The earlier mention of using Alexa for Business to interface with BI using speech is enabled by Arria Answers, but what’s notable is how this goes beyond the static question-answer model such as asking about last week’s sales figures. In the parlance of conversational AI, this would be termed a single-turn conversation. For AI-driven speech to be useful for more complex data analysis, multi-turn capabilities are needed. Instead of just providing last week’s sales figures, the conversation could continue with comparisons against previous quarters, or breakouts by line of business, etc. AI allows that conversation to continue by carrying context forward along the way, so the platform “knows” how the data sets relate to each other. 

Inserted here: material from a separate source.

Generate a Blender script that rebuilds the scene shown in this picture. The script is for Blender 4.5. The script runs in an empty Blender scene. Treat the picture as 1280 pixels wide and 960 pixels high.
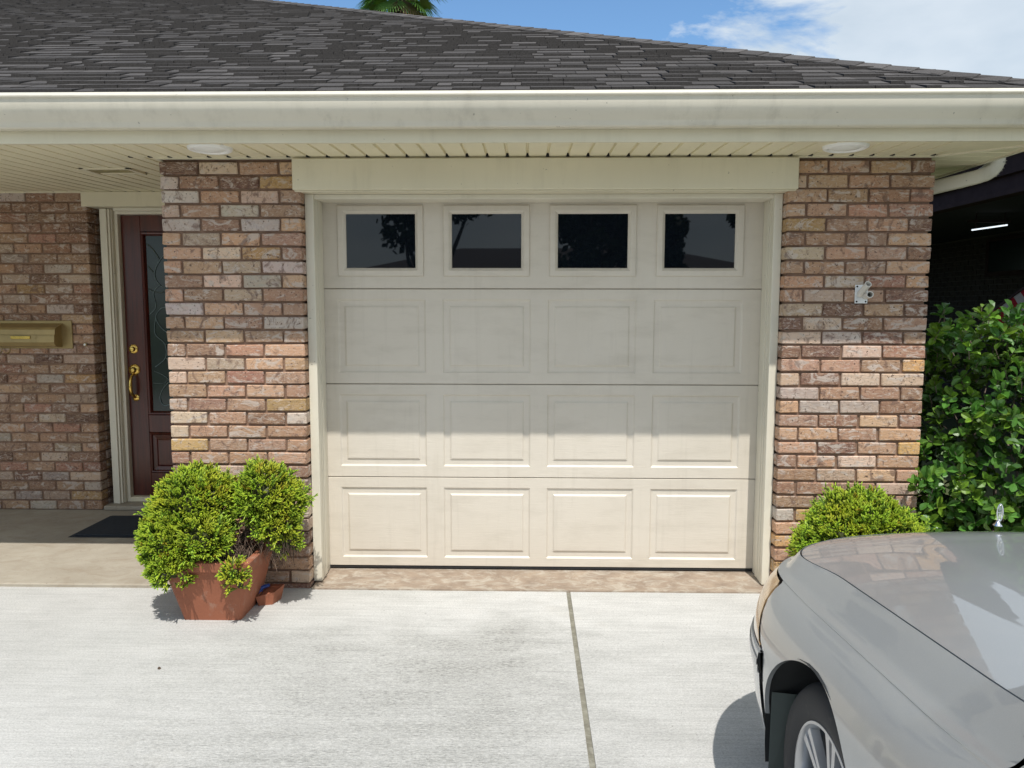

Not only does this deeper conversation provide richer insights, but the dialogue flow is more natural. There’s no need to repeat basic things each time to engage the application (that’s single-turn), and that’s what makes AI “conversational”. The importance of this capability should not be overlooked, since it characterizes ease of use, which is critical for driving end user adoption. AI is complex by nature, and its potential will only be realized when there’s a seamless user experience that makes it intuitive for everyone to use. 

Arria NLG isn’t the only company bringing NLG into the enterprise, but if this topic is new for you, this Spotlight article will be a good starting point for what’s coming with AI-driven speech. Also, if you’re planning to attend Enterprise Connect 2020 next month in Orlando, FL, NLG will be one of the topics I’ll be addressing in my market update talk on speech technologies for the enterprise.